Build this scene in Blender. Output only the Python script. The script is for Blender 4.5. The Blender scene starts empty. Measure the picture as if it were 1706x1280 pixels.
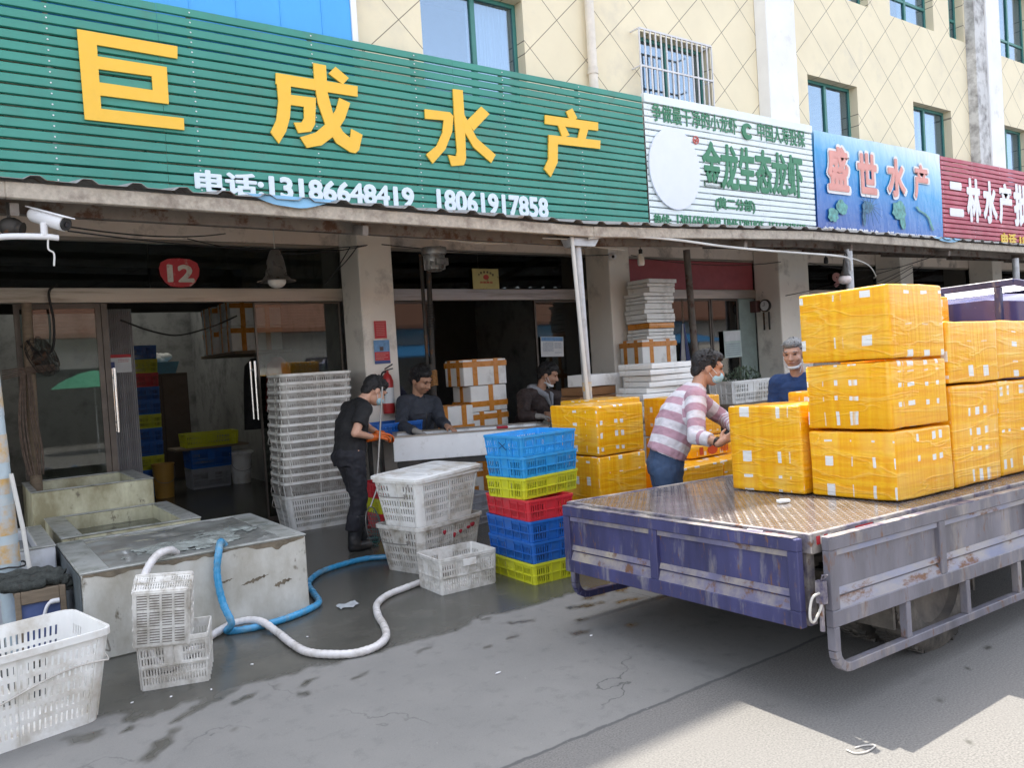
import bpy, bmesh, math, random
from mathutils import Vector, Matrix, noise
R = math.radians
SC = bpy.context.scene
COL = SC.collection

# ---------------------------------------------------------------- camera
CAM_ROT = (R(35.143), R(1.444), R(-3.569))        # yaw to the right, pitch down, roll
CAM_H = 1.65
FPX = 1343.4                                       # focal length in photo pixels (photo 1706 x 1280)
def _axes():
    yaw, pit, rol = CAM_ROT
    f = Vector((math.sin(yaw)*math.cos(pit), math.cos(yaw)*math.cos(pit), -math.sin(pit)))
    r = Vector((math.cos(yaw), -math.sin(yaw), 0)); u = r.cross(f)
    c, s = math.cos(rol), math.sin(rol)
    return c*r + s*u, -s*r + c*u, f
AX_R, AX_U, AX_F = _axes()
EYE = Vector((0, 0, CAM_H))
cam = bpy.data.cameras.new('camera'); cam_o = bpy.data.objects.new('camera', cam); COL.objects.link(cam_o)
cam.sensor_width = 36; cam.lens = 36*FPX/1706; cam.clip_end = 500
M = Matrix((AX_R, AX_U, -AX_F)).transposed().to_4x4(); M.translation = EYE
cam_o.matrix_world = M
SC.camera = cam_o

# ---------------------------------------------------------------- light
SUN_A, SUN_B = 0.13, 0.50                          # ground shift of a shadow per metre of height (-x, -y)
SUN_EL = math.atan2(1, math.hypot(SUN_A, SUN_B))
w = bpy.data.worlds.new("World"); SC.world = w; w.use_nodes = True
nt = w.node_tree; bg = nt.nodes['Background']
sky = nt.nodes.new('ShaderNodeTexSky'); sky.sky_type = 'NISHITA'; sky.sun_disc = False
sky.sun_elevation = SUN_EL; sky.sun_rotation = math.atan2(SUN_A, SUN_B)
sky.air_density = 1.0; sky.dust_density = 2.0; sky.ozone_density = 1.0
hs = nt.nodes.new('ShaderNodeHueSaturation'); hs.inputs['Saturation'].default_value = .38
nt.links.new(sky.outputs[0], hs.inputs['Color']); nt.links.new(hs.outputs[0], bg.inputs[0]); bg.inputs[1].default_value = 0.15
sun = bpy.data.lights.new('sun', 'SUN'); sun.energy = 2.4; sun.angle = R(0.5); sun.color = (1, 0.94, 0.83)
so = bpy.data.objects.new('sun', sun); COL.objects.link(so)
so.rotation_euler = Vector((-SUN_A, -SUN_B, -1)).to_track_quat('-Z', 'Y').to_euler()
SC.view_settings.view_transform = 'Standard'; SC.view_settings.look = 'None'
SC.view_settings.gamma = 1; SC.view_settings.exposure = 2.0
SC.cycles.max_bounces = 8; SC.cycles.transparent_max_bounces = 12
SC.cycles.diffuse_bounces = 4; SC.cycles.glossy_bounces = 3; SC.cycles.transmission_bounces = 4
SC.cycles.sample_clamp_indirect = 6; SC.cycles.caustics_reflective = False; SC.cycles.caustics_refractive = False

# ---------------------------------------------------------------- helpers
def ray(px, py):
    return AX_R*((px-853)/FPX) - AX_U*((py-640)/FPX) + AX_F
def at(px, py, x=None, y=None, z=None):
    """photo pixel -> the point of a world plane"""
    d = ray(px, py)
    t = (z-CAM_H)/d.z if z is not None else (y/d.y if y is not None else x/d.x)
    return EYE + d*t

def mat(name, col, rough=.6, metal=0, var=.12, scale=6, dirt=None, dirt_amt=.0, dirt_scale=3, bump=.0, bump_scale=40,
        spec=.5, stretch=None, coat=0, rand=0, rust=None, rust_amt=0, alpha=1):
    m = bpy.data.materials.new(name); m.use_nodes = True
    n = m.node_tree.nodes; L = m.node_tree.links.new
    p = n['Principled BSDF']
    p.inputs['Roughness'].default_value = rough; p.inputs['Metallic'].default_value = metal
    p.inputs['Specular IOR Level'].default_value = spec
    if coat: p.inputs['Coat Weight'].default_value = coat; p.inputs['Coat Roughness'].default_value = .1
    tc = n.new('ShaderNodeTexCoord'); vec = tc.outputs['Object']
    if stretch:
        mp = n.new('ShaderNodeMapping'); mp.inputs['Scale'].default_value = stretch; L(vec, mp.inputs[0]); vec = mp.outputs[0]
    c = None
    def noi(sc, det=5, rg=.6):
        t = n.new('ShaderNodeTexNoise'); t.inputs['Scale'].default_value = sc; t.inputs['Detail'].default_value = det
        t.inputs['Roughness'].default_value = rg; L(vec, t.inputs['Vector']); return t.outputs['Fac']
    def ramp(f, a, b):
        r = n.new('ShaderNodeMapRange'); r.inputs[1].default_value = a; r.inputs[2].default_value = b; L(f, r.inputs[0]); return r.outputs[0]
    def mix(f, a, b, mode='MIX'):
        x = n.new('ShaderNodeMix'); x.data_type = 'RGBA'; x.blend_type = mode
        if isinstance(f, float): x.inputs[0].default_value = f
        else: L(f, x.inputs[0])
        for i, v in ((6, a), (7, b)):
            if isinstance(v, tuple): x.inputs[i].default_value = (*v, 1) if len(v) == 3 else v
            else: L(v, x.inputs[i])
        return x.outputs[2]
    col = tuple(col)
    lo = tuple(max(0, v*(1-var)) for v in col); hi = tuple(min(1, v*(1+var)) for v in col)
    c = mix(ramp(noi(scale), .3, .7), lo, hi)
    if dirt is not None:
        c = mix(ramp(noi(dirt_scale, 7, .65), .62-dirt_amt, .80-dirt_amt*.6), c, tuple(dirt))
    if rust is not None:
        c = mix(ramp(noi(dirt_scale*2.3, 8, .7), .66-rust_amt, .72-rust_amt*.7), c, tuple(rust))
    if rand:
        oi = n.new('ShaderNodeObjectInfo'); hs = n.new('ShaderNodeHueSaturation')
        mr = n.new('ShaderNodeMapRange'); mr.inputs[3].default_value = 1-rand; mr.inputs[4].default_value = 1+rand
        L(oi.outputs['Random'], mr.inputs[0]); L(mr.outputs[0], hs.inputs['Value']); L(c, hs.inputs['Color']); c = hs.outputs[0]
    L(c, p.inputs['Base Color'])
    if bump:
        b = n.new('ShaderNodeBump'); b.inputs['Strength'].default_value = bump; b.inputs['Distance'].default_value = .01
        L(noi(bump_scale, 6), b.inputs['Height']); L(b.outputs[0], p.inputs['Normal'])
    rr = n.new('ShaderNodeMapRange'); rr.inputs[1].default_value = .3; rr.inputs[2].default_value = .7
    rr.inputs[3].default_value = max(.02, rough-.1); rr.inputs[4].default_value = min(1, rough+.1)
    L(noi(scale*2.1), rr.inputs[0]); L(rr.outputs[0], p.inputs['Roughness'])
    return m

def glass_mat(name, tint=(.5, .55, .53), rough=.02, refl=1.0):
    m = bpy.data.materials.new(name); m.use_nodes = True
    n = m.node_tree.nodes; L = m.node_tree.links.new
    n.remove(n['Principled BSDF']); out = n['Material Output']
    tr = n.new('ShaderNodeBsdfTransparent'); tr.inputs[0].default_value = (*tint, 1)
    gl = n.new('ShaderNodeBsdfGlossy'); gl.inputs['Roughness'].default_value = rough
    gl.inputs[0].default_value = (refl, refl, refl, 1)
    fr = n.new('ShaderNodeFresnel'); fr.inputs[0].default_value = 1.6
    mx = n.new('ShaderNodeMixShader'); L(fr.outputs[0], mx.inputs[0]); L(tr.outputs[0], mx.inputs[1]); L(gl.outputs[0], mx.inputs[2])
    L(mx.outputs[0], out.inputs[0])
    return m

def smooth_by_angle(me, ang=35):
    me.polygons.foreach_set('use_smooth', [True]*len(me.polygons))
    bm = bmesh.new(); bm.from_mesh(me)
    for e in bm.edges:
        if len(e.link_faces) == 2 and e.calc_face_angle(0) > R(ang): e.smooth = False
    bm.to_mesh(me); bm.free()

class MB:
    """collects shapes; build() links them as ONE mesh object"""
    def __init__(s): s.v = []; s.f = []; s.m = []; s.mi = 0
    def add(s, vs, fs, T=None):
        o = len(s.v)
        s.v += [tuple(T @ Vector(v)) if T else tuple(v) for v in vs]
        s.f += [tuple(i+o for i in f) for f in fs]; s.m += [s.mi]*len(fs); return s
    def box(s, x0, x1, y0, y1, z0, z1, T=None):
        x0, x1 = min(x0, x1), max(x0, x1); y0, y1 = min(y0, y1), max(y0, y1); z0, z1 = min(z0, z1), max(z0, z1)
        return s.add([(x0,y0,z0),(x1,y0,z0),(x1,y1,z0),(x0,y1,z0),(x0,y0,z1),(x1,y0,z1),(x1,y1,z1),(x0,y1,z1)],
              [(0,3,2,1),(4,5,6,7),(0,1,5,4),(1,2,6,5),(2,3,7,6),(3,0,4,7)], T)
    def cbox(s, c, d, rz=0, T=None):
        t = Matrix.Translation(c) @ Matrix.Rotation(rz, 4, 'Z')
        if T: t = T @ t
        return s.box(-d[0]/2, d[0]/2, -d[1]/2, d[1]/2, -d[2]/2, d[2]/2, t)
    def hexa(s, p):     # 8 corners, bottom 4 then top 4
        return s.add(p, [(0,3,2,1),(4,5,6,7),(0,1,5,4),(1,2,6,5),(2,3,7,6),(3,0,4,7)])
    def bar(s, a, b, wd, hg, up=(0,0,1)):
        a, b = Vector(a), Vector(b); d = (b-a).normalized(); u = Vector(up)
        sd = d.cross(u)
        if sd.length < 1e-4: sd = d.cross(Vector((1,0,0)))
        sd.normalize(); u = sd.cross(d)
        q = [sx*sd*wd/2 + sz*u*hg/2 for sx, sz in ((-1,-1),(1,-1),(1,1),(-1,1))]
        return s.add([a+k for k in q]+[b+k for k in q], [(0,1,2,3),(7,6,5,4),(0,4,5,1),(1,5,6,2),(2,6,7,3),(3,7,4,0)])
    def prism(s, poly, y0, y1):     # polygon in x,z extruded along y
        n = len(poly)
        a = sum(poly[i][0]*poly[(i+1) % n][1]-poly[(i+1) % n][0]*poly[i][1] for i in range(n))
        if a < 0: poly = poly[::-1]
        vs = [(x, y0, z) for x, z in poly]+[(x, y1, z) for x, z in poly]
        fs = [tuple(range(n)), tuple(range(2*n-1, n-1, -1))]
        fs += [(i, i+n, (i+1) % n+n, (i+1) % n) for i in range(n)]
        return s.add(vs, fs)
    def tube(s, pts, r, n=8, closed=False, caps=True):
        pts = [Vector(p) for p in pts]; N = len(pts)
        rs = r if isinstance(r, (list, tuple)) else [r]*N
        ref = None; vs = []
        for i, p in enumerate(pts):
            if closed: d = pts[(i+1) % N]-pts[i-1]
            else: d = pts[min(i+1, N-1)]-pts[max(i-1, 0)]
            if d.length < 1e-9: d = Vector((0, 0, 1))
            d.normalize()
            if ref is None:
                ref = d.cross(Vector((0, 0, 1)))
                if ref.length < 1e-3: ref = d.cross(Vector((1, 0, 0)))
            ref = (ref - d*ref.dot(d))
            if ref.length < 1e-6: ref = d.orthogonal()
            ref.normalize(); b = d.cross(ref)
            for k in range(n):
                a = 2*math.pi*k/n
                vs.append(p + (ref*math.cos(a)+b*math.sin(a))*rs[i])
        fs = []
        for i in range(N if closed else N-1):
            j = (i+1) % N
            for k in range(n):
                k2 = (k+1) % n; fs.append((i*n+k, i*n+k2, j*n+k2, j*n+k))
        if caps and not closed:
            fs += [tuple(range(n-1, -1, -1)), tuple((N-1)*n+k for k in range(n))]
        return s.add(vs, fs)
    def lathe(s, prof, n=24, T=None, caps=True):     # profile [(r,z)...]
        vs = []
        for r, z in prof:
            for k in range(n):
                a = 2*math.pi*k/n; vs.append((r*math.cos(a), r*math.sin(a), z))
        fs = []
        for i in range(len(prof)-1):
            for k in range(n):
                k2 = (k+1) % n; fs.append((i*n+k, i*n+k2, (i+1)*n+k2, (i+1)*n+k))
        if caps: fs += [tuple(range(n-1, -1, -1)), tuple((len(prof)-1)*n+k for k in range(n))]
        return s.add(vs, fs, T)
    def sphere(s, c, r, nu=12, nv=8, T=None):
        if isinstance(r, (int, float)): r = (r, r, r)
        vs = []; c = Vector(c)
        for j in range(nv+1):
            th = math.pi*j/nv
            for i in range(nu):
                ph = 2*math.pi*i/nu
                vs.append((c.x+r[0]*math.sin(th)*math.cos(ph), c.y+r[1]*math.sin(th)*math.sin(ph), c.z+r[2]*math.cos(th)))
        fs = [(j*nu+i, (j+1)*nu+i, (j+1)*nu+(i+1) % nu, j*nu+(i+1) % nu) for j in range(nv) for i in range(nu)]
        return s.add(vs, fs, T)
    def mesh(s, name, mats, bevel=0, smooth=None, weld=False, seg=1):
        me = bpy.data.meshes.new(name); me.from_pydata([tuple(v) for v in s.v], [], s.f)
        for m in (mats if isinstance(mats, (list, tuple)) else [mats]): me.materials.append(m)
        me.polygons.foreach_set('material_index', s.m)
        if bevel or weld:
            bm = bmesh.new(); bm.from_mesh(me)
            if weld: bmesh.ops.remove_doubles(bm, verts=bm.verts, dist=1e-5)
            if bevel:
                es = [e for e in bm.edges if len(e.link_faces) == 2 and e.calc_face_angle(0) > R(25)]
                bmesh.ops.bevel(bm, geom=es, offset=bevel, segments=seg, affect='EDGES', profile=.5, clamp_overlap=True)
            bm.to_mesh(me); bm.free()
        me.validate(); me.update()
        if smooth: smooth_by_angle(me, smooth)
        return me
    def build(s, name, mats, parent=None, bevel=0, smooth=None, seg=1, weld=False):
        return link(name, s.mesh(name, mats, bevel, smooth, weld, seg), parent)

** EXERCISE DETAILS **
Find the lines holding "scene" and list every one.

** RESPONSE BELOW **
Build this scene in Blender. Output only the Python script. The script is for Blender 4.5. The Blender scene starts empty. Measure the picture as if it were 1706x1280 pixels.
SC = bpy.context.scene